The questions are set up to depict the opposition party, Civic Platform, as a threat to the interests of Poles. The pro-business and pro-EU party, which governed from 2007 to 2015, raised the retirement age during its time in power, favoured some privatization and signalled a willingness to accept a few thousand refugees before it lost power.
The video takes aim directly at Civic Platform leader Donald Tusk, a former president of the European Council. “Tusk is the greatest threat to our security, he is the greatest threat to Poland’s security,” Morawiecki says. “Let’s not let Tusk — as an envoy of the Brussels elites — demolish security in Poland.”
Europe’s asylum system collapsed eight years ago after well over a million people entered the bloc — most of them fleeing conflict in Syria — and overwhelmed reception capacities in Greece and Italy, in the process sparking one of the EU’s biggest political crises.

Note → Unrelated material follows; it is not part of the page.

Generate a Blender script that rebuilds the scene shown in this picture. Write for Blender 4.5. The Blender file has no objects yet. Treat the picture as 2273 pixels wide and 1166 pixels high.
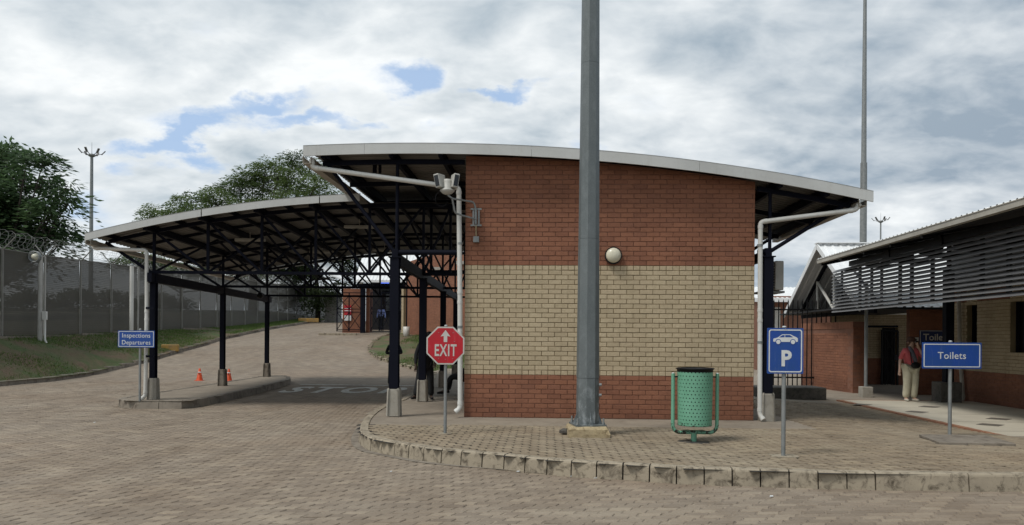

The 27 EU nations have bickered ever since over which countries should take responsibility for people arriving without authorisation, and whether other members should be obliged to help them cope.
Initially, Poland was neither an entry country nor a destination country for migrants and refugees. It became a front-line state two years ago when migrants began crossing from Belarus, something European authorities view as an effort by the Russian ally to generate turmoil in Poland and other European countries.
Poland responded by building a large wall on its border. It has recently increased its military presence on the border fearing an uptick in migration and other possible instability.
As well as disagreements over migration, Law and Justice has long been in conflict with the EU over a perception by the bloc that the Warsaw governm ent has been eroding democratic norms.